Marc Lynch is associate professor of political science and international affairs at George Washington University as well as the director of the Institute for Middle East Studies and Project on Middle East Political Science (POMEPS). He discussed his new book, The Arab Uprising: The Unfinished Revolutions of the New Middle East.
He began his talk by touching upon one of his earlier books, “The Voice of the Arab Public,” in which he argued that al Jazeera first started to shatter the image that authoritarian regimes would always stay in power. He saw al Jazeera as lending itself onto a growing populist movement, evolving into a medium for the exchange of ideas. Lynch asserted that when the Arab Spring broke out, a lot of people said it was unexpected. However, in his view, this interpretation was “nonsense.” What was predictable was the way the particular events played out, namely the sequence in which they took place.

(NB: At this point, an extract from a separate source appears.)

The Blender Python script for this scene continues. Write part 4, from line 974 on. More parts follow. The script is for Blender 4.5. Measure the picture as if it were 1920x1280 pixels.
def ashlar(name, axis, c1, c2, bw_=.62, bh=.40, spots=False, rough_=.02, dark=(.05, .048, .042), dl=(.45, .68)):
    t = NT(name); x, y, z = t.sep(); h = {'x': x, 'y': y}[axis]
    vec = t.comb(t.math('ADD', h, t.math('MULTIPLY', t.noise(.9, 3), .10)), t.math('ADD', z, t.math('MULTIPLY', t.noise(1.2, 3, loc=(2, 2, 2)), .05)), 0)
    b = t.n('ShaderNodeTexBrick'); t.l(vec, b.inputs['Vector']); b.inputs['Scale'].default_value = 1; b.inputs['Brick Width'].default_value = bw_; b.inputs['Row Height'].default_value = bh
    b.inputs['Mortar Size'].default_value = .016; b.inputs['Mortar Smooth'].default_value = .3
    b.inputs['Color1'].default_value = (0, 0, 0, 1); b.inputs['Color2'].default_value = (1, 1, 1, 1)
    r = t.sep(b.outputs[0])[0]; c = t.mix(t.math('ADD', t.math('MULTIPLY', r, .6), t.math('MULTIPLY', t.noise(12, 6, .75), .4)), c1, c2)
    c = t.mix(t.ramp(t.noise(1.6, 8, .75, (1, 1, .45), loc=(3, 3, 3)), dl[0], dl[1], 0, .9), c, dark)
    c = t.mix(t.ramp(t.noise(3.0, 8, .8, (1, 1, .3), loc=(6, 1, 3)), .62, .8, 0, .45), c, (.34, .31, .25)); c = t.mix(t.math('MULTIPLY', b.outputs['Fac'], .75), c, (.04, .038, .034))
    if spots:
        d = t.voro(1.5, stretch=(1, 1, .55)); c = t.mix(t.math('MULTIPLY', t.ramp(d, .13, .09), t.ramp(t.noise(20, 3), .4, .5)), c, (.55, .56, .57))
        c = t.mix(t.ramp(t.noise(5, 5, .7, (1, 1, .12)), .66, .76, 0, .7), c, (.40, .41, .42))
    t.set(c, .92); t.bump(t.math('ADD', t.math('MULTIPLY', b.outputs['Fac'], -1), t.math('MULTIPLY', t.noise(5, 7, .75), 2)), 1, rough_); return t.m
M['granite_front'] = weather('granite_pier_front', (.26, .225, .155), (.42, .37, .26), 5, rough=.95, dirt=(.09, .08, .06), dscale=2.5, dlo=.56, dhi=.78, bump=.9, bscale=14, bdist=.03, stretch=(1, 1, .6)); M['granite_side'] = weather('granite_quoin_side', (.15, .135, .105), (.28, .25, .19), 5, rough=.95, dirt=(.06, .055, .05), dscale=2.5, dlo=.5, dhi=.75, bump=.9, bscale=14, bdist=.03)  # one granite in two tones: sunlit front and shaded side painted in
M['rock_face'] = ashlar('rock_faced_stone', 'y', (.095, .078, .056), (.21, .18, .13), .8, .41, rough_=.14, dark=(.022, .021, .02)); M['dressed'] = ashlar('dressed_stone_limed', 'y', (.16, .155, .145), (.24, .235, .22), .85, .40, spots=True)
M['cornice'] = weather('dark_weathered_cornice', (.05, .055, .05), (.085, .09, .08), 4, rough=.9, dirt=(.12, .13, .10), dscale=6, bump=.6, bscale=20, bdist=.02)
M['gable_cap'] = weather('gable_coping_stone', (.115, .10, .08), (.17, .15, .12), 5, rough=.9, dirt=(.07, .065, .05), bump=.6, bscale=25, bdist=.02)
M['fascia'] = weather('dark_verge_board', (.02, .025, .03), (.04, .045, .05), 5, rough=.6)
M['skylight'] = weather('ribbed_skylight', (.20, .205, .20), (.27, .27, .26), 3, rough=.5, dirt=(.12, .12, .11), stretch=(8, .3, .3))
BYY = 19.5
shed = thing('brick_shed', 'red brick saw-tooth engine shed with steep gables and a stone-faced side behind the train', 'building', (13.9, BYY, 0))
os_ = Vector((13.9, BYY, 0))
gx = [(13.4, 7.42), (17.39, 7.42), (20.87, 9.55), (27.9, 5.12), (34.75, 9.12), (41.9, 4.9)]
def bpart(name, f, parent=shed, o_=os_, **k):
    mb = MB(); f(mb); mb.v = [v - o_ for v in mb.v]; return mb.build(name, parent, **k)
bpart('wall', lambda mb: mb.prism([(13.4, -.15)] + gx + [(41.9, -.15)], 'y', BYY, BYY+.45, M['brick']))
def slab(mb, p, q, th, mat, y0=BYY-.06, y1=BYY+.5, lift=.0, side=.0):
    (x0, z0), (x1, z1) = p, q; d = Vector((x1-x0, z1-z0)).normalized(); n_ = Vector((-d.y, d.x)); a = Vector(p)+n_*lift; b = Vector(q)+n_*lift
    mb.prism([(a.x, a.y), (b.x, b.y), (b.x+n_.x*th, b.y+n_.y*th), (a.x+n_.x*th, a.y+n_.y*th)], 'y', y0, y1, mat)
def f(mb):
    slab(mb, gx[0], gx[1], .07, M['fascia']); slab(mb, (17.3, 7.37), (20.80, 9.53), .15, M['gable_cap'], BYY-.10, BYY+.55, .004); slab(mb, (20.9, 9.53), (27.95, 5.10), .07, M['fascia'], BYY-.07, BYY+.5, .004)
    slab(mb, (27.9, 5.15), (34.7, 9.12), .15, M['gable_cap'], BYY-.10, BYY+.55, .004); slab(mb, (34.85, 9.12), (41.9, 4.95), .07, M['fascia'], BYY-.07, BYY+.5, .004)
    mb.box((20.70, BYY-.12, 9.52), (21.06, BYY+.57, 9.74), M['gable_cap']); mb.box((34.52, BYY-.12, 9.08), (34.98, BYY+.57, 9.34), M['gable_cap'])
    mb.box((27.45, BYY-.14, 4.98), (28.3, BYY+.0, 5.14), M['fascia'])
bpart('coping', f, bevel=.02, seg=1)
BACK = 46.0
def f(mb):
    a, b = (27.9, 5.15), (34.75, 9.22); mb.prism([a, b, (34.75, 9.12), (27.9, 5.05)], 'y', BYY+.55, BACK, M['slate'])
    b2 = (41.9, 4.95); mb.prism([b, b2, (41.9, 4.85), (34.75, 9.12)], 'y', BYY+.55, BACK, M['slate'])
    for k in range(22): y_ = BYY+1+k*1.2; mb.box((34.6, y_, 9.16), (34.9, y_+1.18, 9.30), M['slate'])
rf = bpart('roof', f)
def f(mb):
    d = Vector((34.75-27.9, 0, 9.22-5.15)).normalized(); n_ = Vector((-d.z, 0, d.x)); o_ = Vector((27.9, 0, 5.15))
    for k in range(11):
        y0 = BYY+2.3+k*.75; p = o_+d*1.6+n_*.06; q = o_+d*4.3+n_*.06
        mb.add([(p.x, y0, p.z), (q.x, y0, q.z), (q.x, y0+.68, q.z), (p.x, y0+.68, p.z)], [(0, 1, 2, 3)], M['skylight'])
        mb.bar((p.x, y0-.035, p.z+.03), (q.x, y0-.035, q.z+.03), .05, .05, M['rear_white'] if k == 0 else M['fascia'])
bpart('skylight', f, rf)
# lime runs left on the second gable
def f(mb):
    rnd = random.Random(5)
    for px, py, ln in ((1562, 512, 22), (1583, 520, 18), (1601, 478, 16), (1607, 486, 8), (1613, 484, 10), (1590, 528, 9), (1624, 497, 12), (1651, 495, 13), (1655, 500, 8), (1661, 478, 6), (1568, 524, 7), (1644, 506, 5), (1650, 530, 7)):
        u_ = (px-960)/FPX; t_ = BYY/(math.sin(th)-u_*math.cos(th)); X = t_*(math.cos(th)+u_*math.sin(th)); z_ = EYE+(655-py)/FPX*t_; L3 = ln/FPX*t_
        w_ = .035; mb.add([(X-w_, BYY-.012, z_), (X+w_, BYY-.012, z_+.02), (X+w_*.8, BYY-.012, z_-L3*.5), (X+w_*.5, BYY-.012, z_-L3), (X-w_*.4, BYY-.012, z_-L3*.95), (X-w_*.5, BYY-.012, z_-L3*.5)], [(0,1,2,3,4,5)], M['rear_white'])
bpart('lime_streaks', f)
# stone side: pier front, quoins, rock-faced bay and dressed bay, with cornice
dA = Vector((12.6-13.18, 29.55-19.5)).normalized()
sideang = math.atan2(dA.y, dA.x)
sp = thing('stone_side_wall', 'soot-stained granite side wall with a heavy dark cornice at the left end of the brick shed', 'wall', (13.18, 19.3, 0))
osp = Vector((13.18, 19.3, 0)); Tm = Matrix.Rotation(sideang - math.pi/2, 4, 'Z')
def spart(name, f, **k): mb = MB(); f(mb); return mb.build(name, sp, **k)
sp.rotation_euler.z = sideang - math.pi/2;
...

The first spark started in Tunisia, as Lynch called it, “the margins of the margins.” Yet, he voiced his opposition to the term “Arab Spring,” primarily because the mass protests found their beginnings not in January but over the past decade. He laid out two broad trends that built up to what he prefers to refer to as the “Arab Uprising” — mass movements and protests, as well as a new, unified Arab space, that al Jazeera helped to create.
Lynch described the collective movement of the early months that was not focused on nor based in a specific country. It was these movements that led to what became the Arab uprisings. But they were not new.
In the case of Tunisia, what Lynch called the “fabled black swan,” the regime was very prepared for the protests. He asserted that the hype about Twitter, Youtube, and Facebook in the Arab Spring is hugely overrated. However, the exception in his view was Tunisia, because of their repressive state-controlled media and their relatively high Internet penetration, with 50 percent of Tunisians on Facebook, one of the largest percentages in the region.
According to Lynch, the pivotal facet in the Arab Spring was that the army did not shoot against its citizens. When this restraint was demonstrated in Tunisia, other countries in the region didn’t simply observe the Tunisians, but thought, “we can do that!” This really took hold in Egypt. As Lynch mentioned earlier in his remarks, activists had already been there for the past 10 years.
At the onset, Lynch noted that Egyptian President Hosni Mubarak had the army ready to encounter 5,000 people. However, he was not prepared for the ordinary people who were fed up and affected by the situation in Tunis. In Egypt, as in Tunisia, the military chose not to shoot at its citizens, which Lynch insists was largely due to the influence of the Obama administration.
With the fall of Mubarak, the Arab mood, in his view, went from possibility to inevitability. One exception to this, however, was in Libya. The images of bloodshed and people dying stood in stark contrast to the relative lack of violence on the part of the Egyptian and Tunisian security forces. This contrast played a large role in building the broad support — international, Arab, and Western — for Libyan intervention. Timing was also a contributing factor, as the uprising in Libya took place at the beginning of the Arab Spring. Yet despite these examples, there were also many places in the Arab world that, for various reasons, did not see uprisings such as Iraq, Lebanon, Algeria, and the Palestinian Territories..
Using the phrase “the empire strikes back,” Lynch described the end of the Arab Spring and the various Arab regimes’ responses. The course of this finale, in his view, took place over 10 days in March. That month, the king of Morocco instituted reforms that calmed most of the opposition and fractured their unity. In Saudi Arabia, their day of protest, coined the “day of rage,” turned up little more that one protester by some estimates. Ultimately, 131 million dollars in buyouts and handouts to citizens quelled unrest before it could evolve into full-fledged protests.
Protests in Bahrain took a hit when Saudi Arabia intervened in support of the regime. The use of violence and jails were all documented in the Bahrain Independent Commission of Inquiry (BICI) report, set up by King Hamad bin Isa al-Khalifa and carried out by Dr. M. Cherif Bassiouni. In the short-term, the monarchy in Bahrain survived, yet sectarian tensions across the region were greatly ignited.
Lastly, Lynch examined other parts of the region and the way the uprising played out in each respective country toward the end of this “Arab Spring.” The army shot at students in Yemen, while NATO jets in Libya began their bombing campaigns. In Syria, protests broke out, only to be met with a crushing and brutal response. Protests in Jordan mainly targeted the interior minister, yet efforts at change were thwarted by what he described as “regime-backed thugs.”
When it came to constitution referendums in the aftermath of the region’s regime changes and the subsequent military transition, revolutionaries were more often than not relegated to the outside of these transitions, particularly in Egypt. Lynch laid out four other lasting consequences that defined the end of the so-called “Arab Spring” including: less of a feeling of the inevitability of regime change; a less cohesive opposition; the realization that some regimes in the region would stay in power; and lastly, the end of the Arab Spring’s unification.
Despite the end of the uprising, at least in its spring 2011 incarnation, he predicts that there will always be protests in Tahrir Square over the next few years. There are changes in the region that may have yet to be seen.